* **Problem details**
Leave the pictures out, and output exactly the lines from the one containing "Write a Blender" through the one containing "R=math.radians".

* **Records**

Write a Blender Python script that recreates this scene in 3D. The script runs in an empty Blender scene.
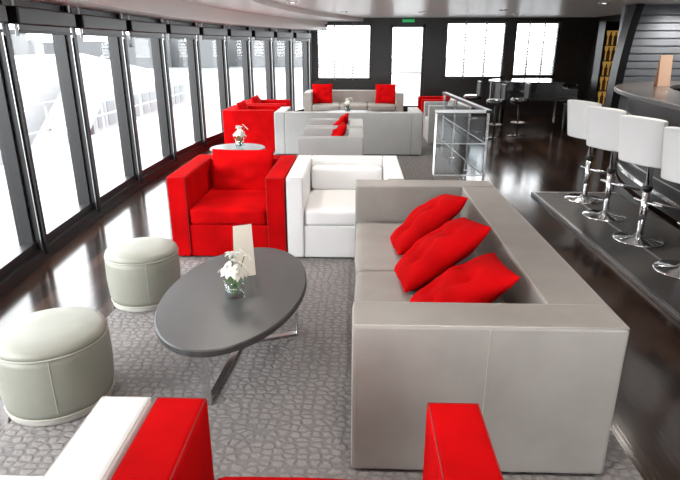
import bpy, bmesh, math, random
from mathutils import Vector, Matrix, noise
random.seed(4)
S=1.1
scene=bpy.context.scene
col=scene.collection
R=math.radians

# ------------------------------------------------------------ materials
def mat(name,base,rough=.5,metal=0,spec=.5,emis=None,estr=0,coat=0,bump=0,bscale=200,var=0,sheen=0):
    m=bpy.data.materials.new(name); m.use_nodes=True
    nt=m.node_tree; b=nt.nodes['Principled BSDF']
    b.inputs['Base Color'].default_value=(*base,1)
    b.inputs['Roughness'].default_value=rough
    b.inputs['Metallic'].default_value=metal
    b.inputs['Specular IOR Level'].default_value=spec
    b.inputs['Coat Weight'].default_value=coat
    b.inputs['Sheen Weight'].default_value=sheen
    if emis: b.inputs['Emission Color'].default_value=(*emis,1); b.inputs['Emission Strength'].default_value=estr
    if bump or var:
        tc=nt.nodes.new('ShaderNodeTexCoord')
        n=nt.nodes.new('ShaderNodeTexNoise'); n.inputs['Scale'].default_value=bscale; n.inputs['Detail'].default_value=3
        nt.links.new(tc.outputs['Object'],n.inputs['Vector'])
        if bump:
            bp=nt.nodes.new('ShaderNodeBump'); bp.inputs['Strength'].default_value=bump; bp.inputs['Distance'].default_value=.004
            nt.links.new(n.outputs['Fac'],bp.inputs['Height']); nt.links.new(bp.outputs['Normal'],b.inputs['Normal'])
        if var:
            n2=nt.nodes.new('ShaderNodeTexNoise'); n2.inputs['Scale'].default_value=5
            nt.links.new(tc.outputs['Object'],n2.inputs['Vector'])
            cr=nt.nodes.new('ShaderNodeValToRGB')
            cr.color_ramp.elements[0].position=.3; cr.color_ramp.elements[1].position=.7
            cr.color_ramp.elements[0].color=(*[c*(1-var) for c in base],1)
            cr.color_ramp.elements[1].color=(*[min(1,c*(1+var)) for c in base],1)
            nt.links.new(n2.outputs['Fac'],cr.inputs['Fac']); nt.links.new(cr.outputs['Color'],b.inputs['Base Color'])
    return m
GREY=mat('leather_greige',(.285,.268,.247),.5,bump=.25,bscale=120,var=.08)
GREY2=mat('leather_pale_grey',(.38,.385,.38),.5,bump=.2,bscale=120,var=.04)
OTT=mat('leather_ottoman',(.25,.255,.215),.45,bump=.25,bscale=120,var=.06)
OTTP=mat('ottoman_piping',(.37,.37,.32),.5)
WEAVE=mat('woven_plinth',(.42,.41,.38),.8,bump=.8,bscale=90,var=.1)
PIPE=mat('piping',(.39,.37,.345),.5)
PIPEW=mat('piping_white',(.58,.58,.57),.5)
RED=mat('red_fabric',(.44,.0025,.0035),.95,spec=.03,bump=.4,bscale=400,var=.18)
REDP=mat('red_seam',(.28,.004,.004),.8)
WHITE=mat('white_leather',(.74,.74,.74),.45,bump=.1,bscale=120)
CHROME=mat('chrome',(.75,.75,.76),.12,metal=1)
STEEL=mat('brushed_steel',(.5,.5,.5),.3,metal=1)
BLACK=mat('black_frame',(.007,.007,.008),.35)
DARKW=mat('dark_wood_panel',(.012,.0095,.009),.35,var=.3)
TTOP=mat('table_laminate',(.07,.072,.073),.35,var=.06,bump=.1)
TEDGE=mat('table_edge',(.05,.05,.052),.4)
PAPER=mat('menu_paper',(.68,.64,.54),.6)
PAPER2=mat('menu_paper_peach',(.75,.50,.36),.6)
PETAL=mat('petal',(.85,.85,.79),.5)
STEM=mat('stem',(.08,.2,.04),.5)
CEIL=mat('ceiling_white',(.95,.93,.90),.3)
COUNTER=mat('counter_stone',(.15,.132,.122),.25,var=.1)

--

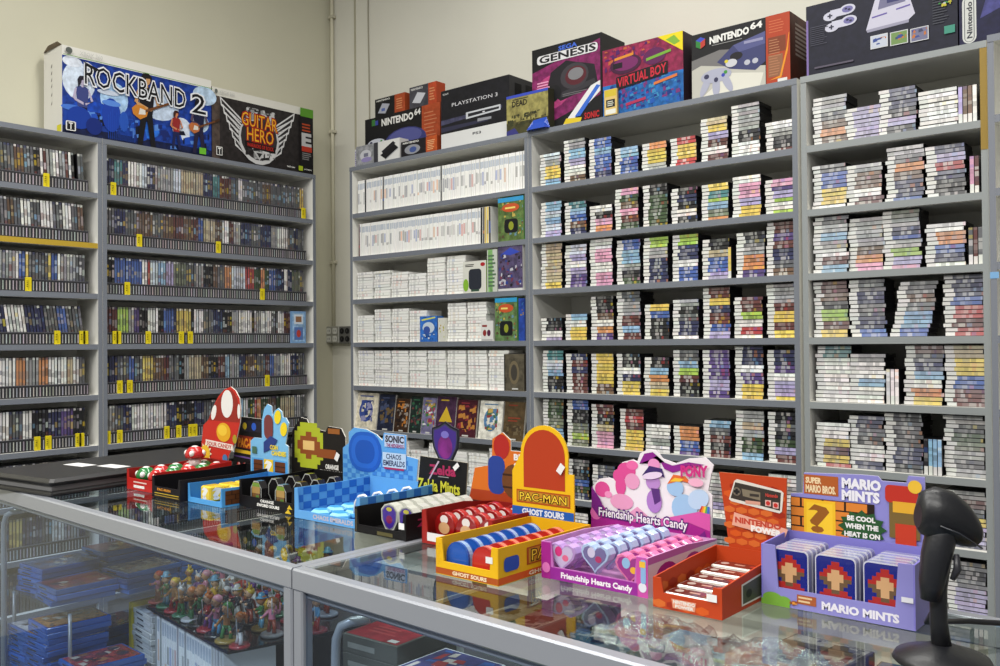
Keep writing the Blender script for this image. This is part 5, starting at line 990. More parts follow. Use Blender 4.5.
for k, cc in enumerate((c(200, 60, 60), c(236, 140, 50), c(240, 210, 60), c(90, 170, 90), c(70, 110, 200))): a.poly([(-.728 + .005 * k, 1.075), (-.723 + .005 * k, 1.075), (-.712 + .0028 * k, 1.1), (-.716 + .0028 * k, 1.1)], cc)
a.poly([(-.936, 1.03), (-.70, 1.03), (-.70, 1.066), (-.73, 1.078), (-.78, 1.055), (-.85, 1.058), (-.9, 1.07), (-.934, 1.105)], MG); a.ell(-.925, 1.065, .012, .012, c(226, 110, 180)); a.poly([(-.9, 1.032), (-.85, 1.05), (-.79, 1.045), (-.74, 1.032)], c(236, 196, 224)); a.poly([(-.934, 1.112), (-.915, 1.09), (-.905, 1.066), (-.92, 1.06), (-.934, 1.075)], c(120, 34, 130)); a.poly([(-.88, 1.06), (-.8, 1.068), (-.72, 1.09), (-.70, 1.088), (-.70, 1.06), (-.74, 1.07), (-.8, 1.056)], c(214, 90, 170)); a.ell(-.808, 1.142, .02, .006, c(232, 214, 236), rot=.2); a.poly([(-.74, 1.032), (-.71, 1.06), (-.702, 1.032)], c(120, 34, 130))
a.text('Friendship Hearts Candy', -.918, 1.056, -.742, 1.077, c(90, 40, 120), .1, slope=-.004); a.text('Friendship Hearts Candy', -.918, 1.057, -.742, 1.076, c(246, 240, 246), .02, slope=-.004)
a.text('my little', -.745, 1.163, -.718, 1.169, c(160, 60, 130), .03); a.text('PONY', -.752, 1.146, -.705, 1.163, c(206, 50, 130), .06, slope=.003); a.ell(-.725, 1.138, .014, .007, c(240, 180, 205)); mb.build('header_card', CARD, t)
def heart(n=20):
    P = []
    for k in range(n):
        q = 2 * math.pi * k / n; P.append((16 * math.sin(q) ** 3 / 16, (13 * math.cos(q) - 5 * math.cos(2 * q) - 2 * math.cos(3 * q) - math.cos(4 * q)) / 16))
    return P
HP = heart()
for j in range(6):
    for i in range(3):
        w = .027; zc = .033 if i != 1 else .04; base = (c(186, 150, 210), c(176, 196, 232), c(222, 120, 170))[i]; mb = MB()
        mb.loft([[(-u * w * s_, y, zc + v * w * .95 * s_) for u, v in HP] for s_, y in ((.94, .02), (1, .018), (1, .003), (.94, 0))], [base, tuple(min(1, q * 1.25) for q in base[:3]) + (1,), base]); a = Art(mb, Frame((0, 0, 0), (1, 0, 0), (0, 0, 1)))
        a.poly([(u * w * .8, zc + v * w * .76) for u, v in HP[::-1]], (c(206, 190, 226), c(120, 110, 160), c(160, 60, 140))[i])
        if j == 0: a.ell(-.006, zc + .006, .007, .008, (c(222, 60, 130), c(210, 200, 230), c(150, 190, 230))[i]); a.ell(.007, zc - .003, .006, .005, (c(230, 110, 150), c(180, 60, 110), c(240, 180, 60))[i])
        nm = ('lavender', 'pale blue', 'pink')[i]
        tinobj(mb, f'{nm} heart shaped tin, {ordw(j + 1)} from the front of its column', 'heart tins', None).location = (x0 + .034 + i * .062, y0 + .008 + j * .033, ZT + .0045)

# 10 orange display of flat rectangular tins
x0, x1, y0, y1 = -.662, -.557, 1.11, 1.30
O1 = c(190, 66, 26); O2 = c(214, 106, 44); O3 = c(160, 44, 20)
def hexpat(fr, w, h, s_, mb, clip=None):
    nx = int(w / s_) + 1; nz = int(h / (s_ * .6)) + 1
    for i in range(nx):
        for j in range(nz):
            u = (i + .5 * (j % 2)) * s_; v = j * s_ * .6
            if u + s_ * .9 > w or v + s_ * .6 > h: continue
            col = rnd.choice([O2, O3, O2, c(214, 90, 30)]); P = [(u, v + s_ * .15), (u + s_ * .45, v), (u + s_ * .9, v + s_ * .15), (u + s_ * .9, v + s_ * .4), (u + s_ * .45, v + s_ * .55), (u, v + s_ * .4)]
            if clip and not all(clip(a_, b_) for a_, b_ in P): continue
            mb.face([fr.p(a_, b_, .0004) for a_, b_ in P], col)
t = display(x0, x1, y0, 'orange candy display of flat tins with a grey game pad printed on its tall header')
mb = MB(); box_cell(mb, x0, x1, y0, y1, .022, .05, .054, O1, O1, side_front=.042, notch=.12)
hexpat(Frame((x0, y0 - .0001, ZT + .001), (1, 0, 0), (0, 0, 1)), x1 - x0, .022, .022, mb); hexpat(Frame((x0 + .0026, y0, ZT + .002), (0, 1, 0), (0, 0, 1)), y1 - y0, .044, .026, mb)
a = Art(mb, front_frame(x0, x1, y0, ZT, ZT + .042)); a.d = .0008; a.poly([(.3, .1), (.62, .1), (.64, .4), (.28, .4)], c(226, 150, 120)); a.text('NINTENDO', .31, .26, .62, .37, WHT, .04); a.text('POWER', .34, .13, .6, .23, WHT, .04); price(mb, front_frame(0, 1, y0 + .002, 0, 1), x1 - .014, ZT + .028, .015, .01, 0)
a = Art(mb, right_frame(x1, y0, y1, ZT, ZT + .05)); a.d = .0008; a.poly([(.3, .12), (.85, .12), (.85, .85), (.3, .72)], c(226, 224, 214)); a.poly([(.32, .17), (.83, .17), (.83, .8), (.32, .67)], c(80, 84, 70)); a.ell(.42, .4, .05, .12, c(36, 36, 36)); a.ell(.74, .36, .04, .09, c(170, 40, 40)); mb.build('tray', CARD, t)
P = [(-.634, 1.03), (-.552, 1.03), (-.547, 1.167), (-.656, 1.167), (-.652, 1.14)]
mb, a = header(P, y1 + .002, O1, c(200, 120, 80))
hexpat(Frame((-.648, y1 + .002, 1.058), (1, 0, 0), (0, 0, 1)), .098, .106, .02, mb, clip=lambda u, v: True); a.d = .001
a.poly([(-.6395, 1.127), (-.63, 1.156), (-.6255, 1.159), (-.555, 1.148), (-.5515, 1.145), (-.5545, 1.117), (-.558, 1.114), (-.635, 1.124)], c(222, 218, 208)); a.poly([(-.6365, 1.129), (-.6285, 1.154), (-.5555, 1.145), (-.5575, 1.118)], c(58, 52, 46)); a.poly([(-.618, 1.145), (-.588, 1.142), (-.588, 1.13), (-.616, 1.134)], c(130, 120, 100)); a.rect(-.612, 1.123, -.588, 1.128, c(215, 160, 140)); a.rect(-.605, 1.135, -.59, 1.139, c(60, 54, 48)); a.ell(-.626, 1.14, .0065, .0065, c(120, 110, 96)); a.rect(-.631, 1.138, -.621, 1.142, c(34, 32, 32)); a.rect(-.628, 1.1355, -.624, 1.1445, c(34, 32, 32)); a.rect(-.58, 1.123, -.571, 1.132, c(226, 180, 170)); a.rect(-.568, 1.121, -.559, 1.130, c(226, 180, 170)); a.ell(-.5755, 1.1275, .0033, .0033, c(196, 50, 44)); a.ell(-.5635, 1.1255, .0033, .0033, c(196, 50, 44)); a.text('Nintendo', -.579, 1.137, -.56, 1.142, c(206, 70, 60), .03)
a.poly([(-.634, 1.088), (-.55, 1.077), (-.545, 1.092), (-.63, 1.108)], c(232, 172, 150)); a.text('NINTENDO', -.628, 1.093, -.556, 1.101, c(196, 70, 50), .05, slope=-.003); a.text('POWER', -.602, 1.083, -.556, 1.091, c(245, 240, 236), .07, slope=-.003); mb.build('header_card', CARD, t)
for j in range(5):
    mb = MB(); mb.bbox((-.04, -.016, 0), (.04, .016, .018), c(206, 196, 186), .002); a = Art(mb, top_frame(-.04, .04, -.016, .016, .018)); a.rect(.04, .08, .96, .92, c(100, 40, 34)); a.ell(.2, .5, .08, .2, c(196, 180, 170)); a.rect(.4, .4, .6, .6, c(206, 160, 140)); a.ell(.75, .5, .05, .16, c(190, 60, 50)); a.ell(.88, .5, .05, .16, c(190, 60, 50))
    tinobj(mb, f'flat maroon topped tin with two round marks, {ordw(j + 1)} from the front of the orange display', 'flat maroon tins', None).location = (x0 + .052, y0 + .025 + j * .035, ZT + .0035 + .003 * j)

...

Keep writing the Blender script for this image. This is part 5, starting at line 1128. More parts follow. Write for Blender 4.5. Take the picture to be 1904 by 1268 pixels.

* **Task answer**
Write a Blender Python script that recreates this scene in 3D. The script runs in an empty Blender scene.
import bpy, bmesh, math, random
from mathutils import Vector, Matrix, noise
random.seed(4)
S=1.1
scene=bpy.context.scene
col=scene.collection
R=math.radians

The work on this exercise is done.